Simple living in a large metropolitan city has seemed, at times, a near impossibility.  For example, trying to eat organic, local food has been a source of great frustration.  I don't have a backyard so I can't grow my own vegetables.  True farmers markets are few and far between and tend to be at odd hours like between 3 and 7 pm on a Tuesday which makes them inaccessible to anyone holding a full time job.  Even trying to be more frugal with the grocery budget has been a difficult task as I find that groceries are at least 30% higher than out in the suburbs.  However, I persevered and thought to myself, "Why not start this seemingly impossible journey with teaching myself that most basic of life skills, baking bread? After all, every journey starts with one step."  Now, I will never be one of those people who springs out of bed at 4 am every day and bakes a loaf of bread.  But I was willing to get up at 7 am and bake bread once a week.  I used the No Knead recipe which I found on the Down To Earth blog.


The great thing about this recipe is that you prepare the dough the evening before and let it rise over night.   I think the name of the recipe is a bit misleading because there is some kneading involved. Now, you are advised to flour your hands and the board lightly but I can attest that you actually need a lot of flour and to dust the board regularly otherwise you will have a sticky, gluey mess all over your hands.


I did slash the top but I don't think it was deep enough because, somehow, magically, while in the oven, the dough decided to thumb its glutinous nose at me and mend itself back together again.  Monsieur assures me that, for my very first loaf, it was a passable attempt but he is being very, very kind.  There is no doubt that, if used to conk someone on the head, it could be classed as a dangerous weapon.  I am not sure if it was because of the lack of a slash on the top preventing it from rising or the finicky nature of my oven that never gets very hot.  Well, Rome wasn't built in a day so....I tried again, only this time with rye flour.  I mixed the dough and the next morning peeked in the bowl expecting to see a giant mushroom cloud of risen dough.  And...nothing.  It was a soggy lumpy mess.

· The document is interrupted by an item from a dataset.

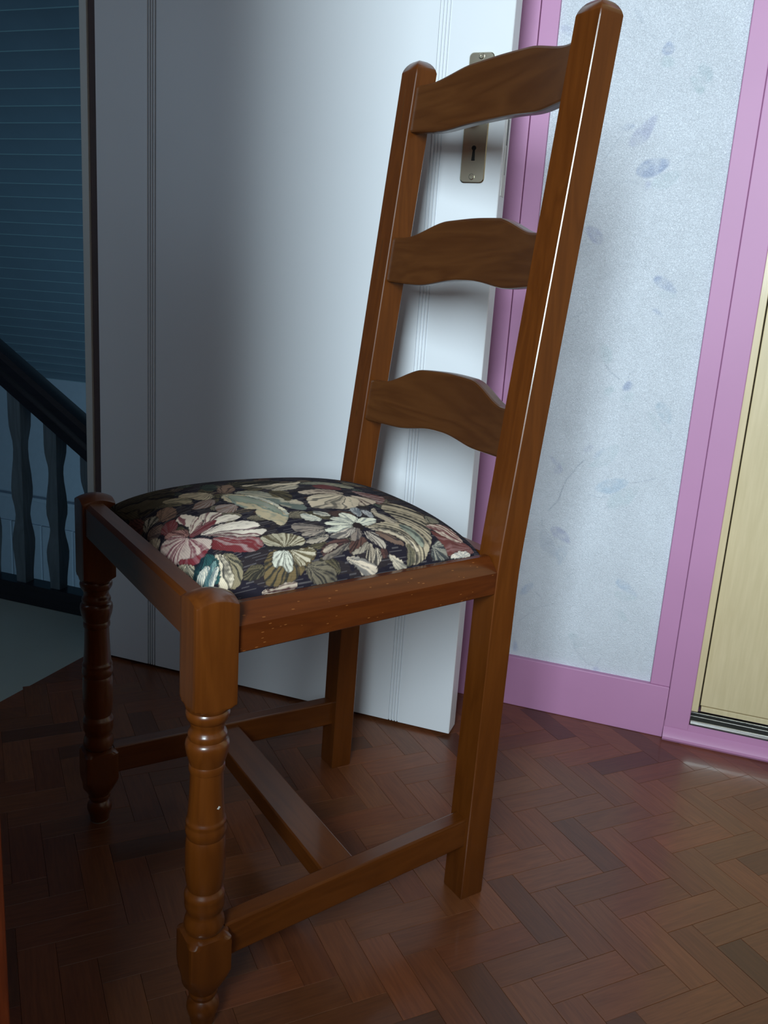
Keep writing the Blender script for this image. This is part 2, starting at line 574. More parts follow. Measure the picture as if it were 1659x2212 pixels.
STEMS = [
 (0.35,[(226.6,1138.3),(235.6,1127.4),(247.8,1120.0)]),
 (0.35,[(264.6,1119.6),(267.3,1126.5),(272.1,1131.6)]),
 (0.4,[(187.9,945.0),(197.4,964.0),(212.2,986.6)]),
 (0.5,[(217.1,917.9),(232.8,918.2),(248.8,915.6)]),
 (0.35,[(296.9,942.7),(310.3,953.9),(326.3,959.6)]),
 (0.4,[(173.7,830.0),(181.8,814.4)]),
 (0.7,[(231.3,632.0),(240.1,621.6),(256.2,610.8)]),
 (0.7,[(270.5,614.0),(271.3,621.6),(278.1,625.9)]),
 (0.5,[(263.7,581.4),(270.4,572.6),(277.3,561.9)]),
 (0.35,[(164.6,704.2),(177.4,707.0),(183.9,714.8)]),
 (0.3,[(205.3,767.1),(213.7,772.9),(222.0,778.7)]),
 (0.5,[(327.9,552.1),(342.4,538.6),(348.8,531.7),(349.2,522.3)]),
 (0.7,[(198.4,444.0),(206.5,458.1),(216.6,470.3)]),
 (0.7,[(198.4,444.0),(190.0,431.8),(184.4,412.8),(180.6,393.9),(165.0,373.1)]),
 (0.6,[(231.5,411.3),(249.2,408.7),(260.4,411.3)]),
 (0.5,[(300.1,440.6),(317.9,446.9),(335.5,453.2)]),
 (0.6,[(155.9,355.2),(158.2,343.0)]),
 (0.5,[(180.1,327.6),(190.2,310.3)]),
 (0.5,[(212.3,258.0),(217.4,265.3),(224.9,269.7)]),
 (0.35,[(159.3,221.6),(170.6,212.8),(172.2,197.9),(153.4,180.1),(136.4,162.4)]),
 (0.35,[(174.3,197.2),(186.3,200.5),(193.8,207.4)]),
 (0.4,[(234.4,155.3),(239.4,130.0),(251.1,117.0),(269.0,103.1)]),
 (0.4,[(280.8,105.6),(287.0,120.1)]),
 (0.35,[(259.1,391.0),(268.3,394.3)]),
]
nx, nz = 190, 760


def seg_dist(X, Z, a, b):
    d = b - a
    L2 = max(1e-12, float(d @ d))
    t = np.clip(((X - a[0]) * d[0] + (Z - a[1]) * d[1]) / L2, 0, 1)
    return np.hypot(X - a[0] - t * d[0], Z - a[1] - t * d[1])


def smooth_poly(p):
    for _ in range(2):
        q = np.roll(p, -1, axis=0)
        p = np.stack([0.75 * p + 0.25 * q, 0.25 * p + 0.75 * q], 1).reshape(-1, 2)
    return p


def poly_field(X, Z, p, pad):
    """signed distance (inside positive) to a closed polygon, and the slice it was computed for"""
    m = (X > p[:, 0].min() - pad) & (X < p[:, 0].max() + pad) & (Z > p[:, 1].min() - pad) & (Z < p[:, 1].max() + pad)
    if not m.any():
        return None, None
    x, z = X[m], Z[m]
    dm = np.full(x.shape, 9.0)
    ins = np.zeros(x.shape, bool)
    for k in range(len(p)):
        a, b = p[k], p[(k + 1) % len(p)]
        dm = np.minimum(dm, seg_dist(x, z, a, b))
        c = (a[1] > z) != (b[1] > z)
        if c.any():
            ins ^= c & (x < (b[0] - a[0]) * (z - a[1]) / (b[1] - a[1] + 1e-15) + a[0])
    out = np.full(X.shape, -9.0)
    out[m] = np.where(ins, dm, -dm)
    return out, m


def wall_print():
    xs = np.linspace(WX0, WX1, nx)
    zs = np.linspace(WZ0, WZ1, nz)
    X, Z = np.meshgrid(xs, zs)
    C = np.empty((nz, nx, 3))
    C[:] = s2l((214, 218, 226))

    def vnoise(sc, seed):
        r = np.random.default_rng(seed)
        g_ = r.random((int((WZ1 - WZ0) * sc) + 3, int((WX1 - WX0) * sc) + 3))
        fx, fz = (X - WX0) * sc, (Z - WZ0) * sc
        ix, iz = fx.astype(int), fz.astype(int)
        tx, tz = fx - ix, fz - iz
        tx, tz = tx * tx * (3 - 2 * tx), tz * tz * (3 - 2 * tz)
        return ((g_[iz, ix] * (1 - tx) + g_[iz, ix + 1] * tx) * (1 - tz) + (g_[iz + 1, ix] * (1 - tx) + g_[iz + 1, ix + 1] * tx) * tz)
    n1, n2 = vnoise(25, 1), vnoise(120, 2)
    C *= (0.95 + 0.07 * n1 + 0.05 * n2)[..., None]
    for k, col, pts in LEAVES:
        pts = np.array(pts) / 1000
        dist, ins = poly_field(X, Z, smooth_poly(pts), 0.006)
        if dist is None:
            continue
        a_ = np.clip(0.5 + dist / 0.004, 0, 1) * k * 0.9 * np.clip(0.25 + 0.95 * n2 + 0.12 * np.clip(1 - dist / 0.008, 0, 1) - 0.12, 0, 1)
        sl = ins
        C[sl] = C[sl] * (1 - a_[sl][..., None]) + np.array(s2l(col)) * a_[sl][..., None]
    for k, pts in STEMS:
        pts = np.array(pts) / 1000
        dmin = np.full(X.shape, 9.0)
        for m in range(len(pts) - 1):
            dmin = np.minimum(dmin, seg_dist(X, Z, pts[m], pts[m + 1]))
        a_ = np.clip(1 - dmin / 0.0014, 0, 1) * k * (0.3 + 0.9 * n2)
        a_ = np.clip(a_, 0, 1)[..., None]
        C = C * (1 - a_) + np.array(s2l((150, 160, 176))) * a_
    return X, Z, C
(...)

Ugh!!  Why?? Why?? Is rye, by its very nature, too fibrous to do anything except sink wilfully towards the earth?  In an effort not to waste the dough, I mixed in a cup of white flour and hoped for the best.  Luckily, in 2 hours, it had risen considerably.  I toasted some almonds and added it to the top of the dough ball.  This time, I made sure to make deep slashes to the top.


 Well, this is looking more like a homemade loaf!


I used a toasted slice for my version of a beef brisket sandwich.


The Down To Earth recipe is a variation of a recipe from the New York Times which calls for the dough to rise twice and be kneaded twice.  The rye loaf was still on the heavy side so, next time I will try the New York Times recipe and knead it twice to see if that produces a lighter loaf. I guess this blog post is more of an anti-post that shows all the stumbles and not just picture perfect, Pinterest-worthy triumphs.  My main takeaway from this is to persevere and not give up.  If any of you have any tips or suggestions, this budding baker would love to hear from you!

I am linking up with Natasha in Oz.

4 comments:

SixBalloons said...

I have an easy recipe on my blog! I like the idea of slowly oetting it rise in a cool area, like even in a fridge. It is more forgiving that way.

Angelina B. said...

Bread is hard to make.yours looks pretty with those almonds on top! Don't give up as we all know there's nothing like freshly baked bread!

Moses said...

'Every journey starts with the first step'. Love it. Love your blog...keep writing!!

Natasha In Oz said...

I am so sorry but I have no tips! I am not good at baking at all.

Thanks for sharing your post at the #sundaysdownunder link up. I'm so thrilled you joined in!